Campus News

Best practices in historic preservation highlighted in exhibit

Maland
Myles Maland repairs a shutter during a historic preservation maymester field course on Jekyll Island in 2011. Maland is a graduate student studying landscape architecture at the University of Georgia.

The College of Environment and Design will host the exhibit Historic Structures Report: Process and Product from Jan. 17 to Feb. 17 in the Circle Gallery in the Owens Library, located on the ground floor of Caldwell Hall. An opening reception will be held Jan. 17 from 4:30-6 p.m. in the gallery.

 Mark Reinberger, coordinator of the graduate program in historic preservation, curated the exhibit, which explores best management practices with regards to historic buildings and their care. These practices are laid out for each building through a historic structure report, one of the fundamental documents of historic preservation.

The exhibit draws on 18 years of historic structure reports produced by students in the building materials conservation course, which is offered through the College of Environment and Design’s master of historic preservation program.

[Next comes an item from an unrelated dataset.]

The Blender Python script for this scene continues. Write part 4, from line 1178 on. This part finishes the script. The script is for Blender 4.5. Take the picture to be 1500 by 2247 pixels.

Included in each historic structure report are historic research on the building, techniques used to construct it and examples of the end product as well as building materials. The report also analyzes the building’s present condition, the sources of its physical problems and recommendations for correcting those problems.

The show will highlight building elements including roofing materials such as wood shingles, tiles and slate; lumber with different saw cuts that tell a story about the building’s provenance; plaster and lath for wall structure; and various building materials including brick, stone, tabby and wood.

The Circle Gallery is open weekdays from 8:30 a.m.-6 p.m.